Quant aux motifs des massacres, motifs non pas induits à partir d’un ou quelques témoignages « officiels » sur un ou quelques massacres, mais inférés à partir de leurs capacités à rendre compte des macro-indicateurs de victimisation sur l’ensemble des massacres, ils ne confortent pas les slogans officiels.

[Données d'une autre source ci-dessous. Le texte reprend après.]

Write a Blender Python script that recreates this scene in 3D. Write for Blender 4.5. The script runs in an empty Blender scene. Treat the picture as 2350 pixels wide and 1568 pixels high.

Dans une seconde étude de Y. Bedjaoui, On the Politics of the Massacres[47], les diverses thèses proposées en vue d’expliquer les massacres, notamment comme : a) mesure punitive employée par les islamistes, b) stratégie contre insurrectionnelle utilisée par l’armée, c) instrument de lutte entre les factions rivales au sein de l’institution militaire, d) méthode d’éviction utilisée par les spéculateurs fonciers, et e) expression d’une haine tribale et d’une criminalité sociale, ont été confrontées aux macro-indicateurs obtenus dans la première étude mentionnée ci-dessus. Les thèses qui ne sont pas confortées par les données et celles qui sont corroborées par les macro-indicateurs ont été soulignées.